Letter: Executive Craig's take on workforce training grant


On July 10, the Harford County Council approved a Workforce Technical Training Grant in the amount of $100,000 for a company headquartered in Edgewood at the request of my administration. I thank the Council for their support on this specific project and for their shared commitment to economic development in the county.

By granting the company these matching funds, they were able to leverage a $750,000 loan package from the state. The company, which currently has 222 employees at their Edgewood facility, will have 325 employees by the end of 2013, at an average salary of $72,000 as a result of these funds, which would provide an additional $100,000 to $130,000 in income tax revenue to the county annually. In addition, the company will be making $1.25 million in improvements to their facility in Edgewood, which will generate approximately $32,500 in additional revenue to the county each year.

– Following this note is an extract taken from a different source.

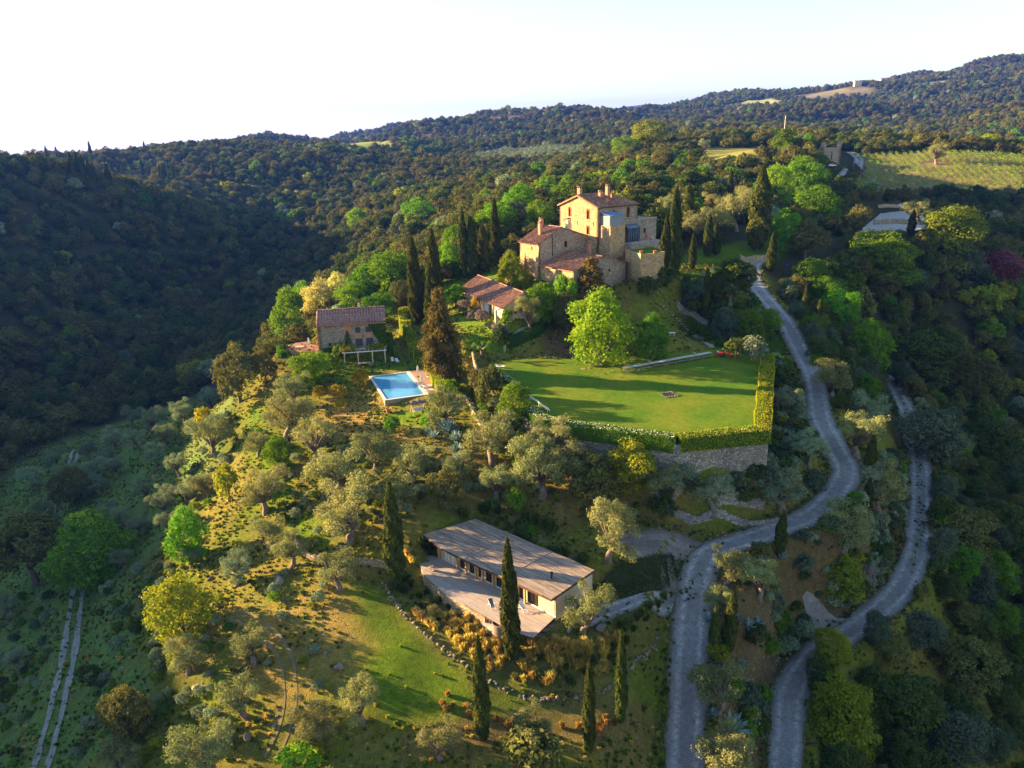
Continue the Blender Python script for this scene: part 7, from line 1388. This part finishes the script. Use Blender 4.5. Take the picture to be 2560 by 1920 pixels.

Access to a skilled work force is a key factor in a company's decision to relocate or expand. Workforce development is a partnership among government, higher education, K-12 schools, and industry seeking to foster a productive, skilled, and competitive workforce. The Office of Economic Development (OED) offers the Workforce Technical Training Grant on a competitive basis, and these grants provide incentives to local companies to accelerate the delivery of technical training for employees. Over the last three years OED has provided training grants to more than 75 Harford County companies, both large and small, and within a broad range of industries.

Our economic incentives help secure our county's competitiveness in attracting jobs and business growth to our area. New jobs support Harford County families and these families support other Harford County businesses, thereby strengthening and growing our local economy. As other states and jurisdictions have been forced to raise taxes, here in Harford County our efforts to expand our tax base have allowed us to twice cut our tax rate and reduce the property tax cap. It is my intention to continue efforts to expand our tax base so that we can continue to lower the tax burden on individuals and families. Helping businesses grow makes lowering taxes possible.

A lot has been made of the fact that the company involved in our most recent business incentive program has their global headquarters in London. That is true, however the US headquarters for the company is right here in Edgewood. The employees are Americans. The supervisors are Americans. And many of them are Harford County residents and taxpayers. When they have job vacancies, Harford Countians have the ability to apply and have the opportunity to be hired. We are thrilled to have them in Harford County, and we were happy that we were able to assist them.

There are two ways to maintain government services in an inflationary environment: raise taxes and fees or expand the tax base. A true capitalist will seek to expand the tax base. Corporations coming to an area pay salaries and those county residents pay income taxes, the company also pays utility fees, real property tax, and personal property taxes. New companies also use existing business services which multiplies the positive impact on the local economy.

The market for attracting new businesses is extremely competitive and global in nature. Some states and counties offer low cost or no cost land plus free water and sewer services. Other states have extremely large funds that are used to entice firms. As examples, Delaware just landed an Amazon distribution center with a $6 million package, while Texas saw the expansion of Apple in Austin as a result of a significant contribution on the state's part.

Maryland has a significantly high cost of doing business. There must be some incentive for company executives to give us a look. Empty warehouses and offices have the same effect as empty houses in a neighborhood. When an area is void of activity, those that are doing business tend to leave as well.

Business-friendly states like our neighbor Virginia are showing how government can help attract job creators in order to expand the tax base and enhance the workforce. Under the leadership of Gov. Bob McDonnell, Virginia has distributed millions of dollars in loans and grants to businesses large and small, so that they can relocate, expand, or train employees. Virginia's unemployment rate is 5.7 percent compared to Maryland's 6.9 percent and the nation's 8.2 percent. While Virginia has had a net gain in jobs this calendar year, Maryland has a net loss. Maryland lost 11,000 jobs last month alone according to preliminary reports from the Bureau of Labor Statistics. Despite this, Harford County has gained 5,000 jobs since the beginning of 2010.

Sadly, many of the businesses that have relocated to Virginia did so by leaving Maryland. Rather than creating an environment welcoming to businesses, Maryland has driven both small businesses and large corporations out of the state due to over-taxation and over-regulation. This must change.

Unlike President Obama, I do not feel that government is responsible for business success in America. It is the entrepreneur and the innovator who take risks and make sacrifices who have made this country the world's number one economy. I do, however, feel that a business-friendly government can play a role in fostering an environment where a business can grow and thrive.

Just as the President is wrong for insinuating that it is government, rather than the entrepreneur, that builds a business, so too are those so-called conservatives who would have us turn our backs on businesses when they come knocking on our door.